Wednesday 26 October 2011, 10:00-13:00h
Eindhoven University of Technology
Multimedia Paviljoen (MMP), room 3
Lunch included
New ways of scholarly publishing
This minisymposium brought new ways of scholarly publishing to the attention of TU/e researchers. Various issues surrounding enhanced (or executable or adaptive) publications were discussed.
Enhanced publications
Enhanced publications are becoming ever more popular in many fields of science and technology. Enhanced publications are publications – usually textual – that have been enhanced with additional (supplementary) material. The supplementary material may consist, for example, of research data, illustrative images or video, metadata sets, or post-publication data such as comments or rankings. Adding underlying data and models to a paper makes it easier to verify and reproduce, and to re-use results of research while the option of changing post-publication data allows an enhanced publication to develop over the course of time.
Program
There were four presentations from respectively:
Together the four speakers presented an overview of new and exciting ways of academic publishing. The presentations were followed by discussion.

Jeroen Sondervan is humanities publisher at Amsterdam University Press. He studies Media & Information Management at the Hogeschool van Amsterdam (HvA) and Media & Culture at the University of Amsterdam (UvA). As well as publishing paper books, he works on online projects, Open Access and e-journals at AUP. For the Journal of Archeology in the Low Countries he is currently involved in a long-term project concerning ‘enriched publications’ in online scientific journals.

Pieter Van Gorp [http://is.ieis.tue.nl/staff/pvgorp/research/] is an assistant professor in the TU/e Information Systems Group. He is investigating the applicability of graph transformation to standard compliant model-driven engineering since 2002. His research interests include model transformation, business process modeling and empirical software engineering. To support this research, he has contributed to MoTMoT tool and more recently to SHARE. Moreover, he has taught courses on modeling and transformation, supported by tools such as CPNtools and AToM3. He participated in the organization of national workshops since 2003 and he has co-organized international workshops such as OCL 2008, GraBaTs 2008-2009, Fujaba Days 2009 and TTC 2010-2011.

Paul De Bra [http://wwwis.win.tue.nl/~debra/] is full professor in the TU/e Information Systems Group (Faculty of Mathematics and Computer Science). He studied mathematics and computer science at the University of Antwerp and joined the TU/e in December 1989. He researches adaptive (personalized) information systems and services, with applications in e-learning, e-culture, e-business and e-entertainment. He headed the EU GRAPPLE project that combined learning management systems with adaptive learning environments. He is president of User Modeling Inc. and scientific directory of the Dutch Research School SIKS on Information and Knowledge Systems.

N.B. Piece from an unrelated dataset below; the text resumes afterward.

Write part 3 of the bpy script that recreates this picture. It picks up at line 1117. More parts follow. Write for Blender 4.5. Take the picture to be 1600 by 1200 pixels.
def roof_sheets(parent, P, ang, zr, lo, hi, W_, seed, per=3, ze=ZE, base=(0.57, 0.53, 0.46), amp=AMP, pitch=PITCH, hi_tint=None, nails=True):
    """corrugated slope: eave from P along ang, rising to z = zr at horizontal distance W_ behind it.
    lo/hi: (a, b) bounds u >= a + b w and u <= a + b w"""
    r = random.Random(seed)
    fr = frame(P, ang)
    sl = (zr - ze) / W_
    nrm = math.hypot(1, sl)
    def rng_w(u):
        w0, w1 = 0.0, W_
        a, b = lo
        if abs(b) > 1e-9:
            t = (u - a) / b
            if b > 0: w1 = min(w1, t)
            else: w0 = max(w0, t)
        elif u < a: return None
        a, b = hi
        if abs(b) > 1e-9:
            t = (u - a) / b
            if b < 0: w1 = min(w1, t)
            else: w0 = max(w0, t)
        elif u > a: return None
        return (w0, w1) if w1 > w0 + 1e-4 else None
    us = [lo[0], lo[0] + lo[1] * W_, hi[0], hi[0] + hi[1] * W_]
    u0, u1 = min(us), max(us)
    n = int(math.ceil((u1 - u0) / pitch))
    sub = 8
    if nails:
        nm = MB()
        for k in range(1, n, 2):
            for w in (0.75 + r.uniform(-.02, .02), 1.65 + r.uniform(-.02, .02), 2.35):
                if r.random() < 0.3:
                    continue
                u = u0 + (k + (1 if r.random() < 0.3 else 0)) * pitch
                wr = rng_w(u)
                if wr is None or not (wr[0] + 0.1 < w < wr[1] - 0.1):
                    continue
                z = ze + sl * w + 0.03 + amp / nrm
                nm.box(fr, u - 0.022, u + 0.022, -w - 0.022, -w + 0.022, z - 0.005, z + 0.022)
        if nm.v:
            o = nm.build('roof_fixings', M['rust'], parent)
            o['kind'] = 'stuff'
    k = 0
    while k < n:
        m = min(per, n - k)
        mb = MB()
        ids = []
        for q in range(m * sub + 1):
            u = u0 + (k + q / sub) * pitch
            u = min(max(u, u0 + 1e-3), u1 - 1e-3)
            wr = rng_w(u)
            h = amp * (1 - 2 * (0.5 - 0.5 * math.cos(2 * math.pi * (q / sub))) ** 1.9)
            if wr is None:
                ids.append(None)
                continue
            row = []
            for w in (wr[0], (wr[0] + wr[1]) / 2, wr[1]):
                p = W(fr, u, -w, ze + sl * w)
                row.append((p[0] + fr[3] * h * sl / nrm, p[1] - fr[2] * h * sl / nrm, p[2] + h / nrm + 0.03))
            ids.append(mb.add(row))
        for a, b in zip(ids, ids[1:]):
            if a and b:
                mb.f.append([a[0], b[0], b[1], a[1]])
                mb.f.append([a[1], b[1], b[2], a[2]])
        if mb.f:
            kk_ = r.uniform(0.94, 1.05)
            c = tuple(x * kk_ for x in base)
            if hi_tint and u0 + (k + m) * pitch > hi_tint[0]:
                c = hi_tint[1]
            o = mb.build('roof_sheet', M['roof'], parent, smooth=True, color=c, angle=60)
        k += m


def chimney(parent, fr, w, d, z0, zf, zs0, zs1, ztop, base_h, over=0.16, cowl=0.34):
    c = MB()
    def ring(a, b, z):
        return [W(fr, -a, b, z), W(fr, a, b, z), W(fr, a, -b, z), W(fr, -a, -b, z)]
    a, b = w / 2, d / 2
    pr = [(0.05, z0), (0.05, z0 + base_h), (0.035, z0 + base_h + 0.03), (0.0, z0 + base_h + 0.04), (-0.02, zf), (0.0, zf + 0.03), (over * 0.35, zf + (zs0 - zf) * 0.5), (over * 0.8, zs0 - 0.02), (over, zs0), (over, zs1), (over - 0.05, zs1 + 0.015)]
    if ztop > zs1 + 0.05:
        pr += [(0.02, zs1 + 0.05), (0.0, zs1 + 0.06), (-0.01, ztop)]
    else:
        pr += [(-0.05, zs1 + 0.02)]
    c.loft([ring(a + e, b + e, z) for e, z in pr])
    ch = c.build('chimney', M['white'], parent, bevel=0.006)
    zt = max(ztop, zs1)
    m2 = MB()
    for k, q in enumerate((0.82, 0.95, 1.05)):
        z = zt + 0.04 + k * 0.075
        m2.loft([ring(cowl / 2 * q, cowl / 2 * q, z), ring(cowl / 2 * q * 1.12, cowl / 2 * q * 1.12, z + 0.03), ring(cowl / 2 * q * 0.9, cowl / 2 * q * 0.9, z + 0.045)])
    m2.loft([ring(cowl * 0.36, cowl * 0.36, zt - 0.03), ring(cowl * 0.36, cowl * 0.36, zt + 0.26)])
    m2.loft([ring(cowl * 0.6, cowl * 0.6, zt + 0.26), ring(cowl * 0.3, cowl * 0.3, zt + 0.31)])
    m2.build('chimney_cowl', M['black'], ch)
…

Sjoerd Miesen (born 1963) studied Chemical Engineering at Eindhoven University of Technology. In 1994 he gained his PhD at the subdepartment of Organic Chemistry. In 1999 he became faculty librarian in the department of Chemical Engineering. He currently holds the position of information specialist and is closely involved in the development of digital information resources at the TU/e Information Expertise Center (IEC). As Repository Manager he shares responsibility for managing the METIS research data system, the TU/e Repository and the TU/e Employee Pages.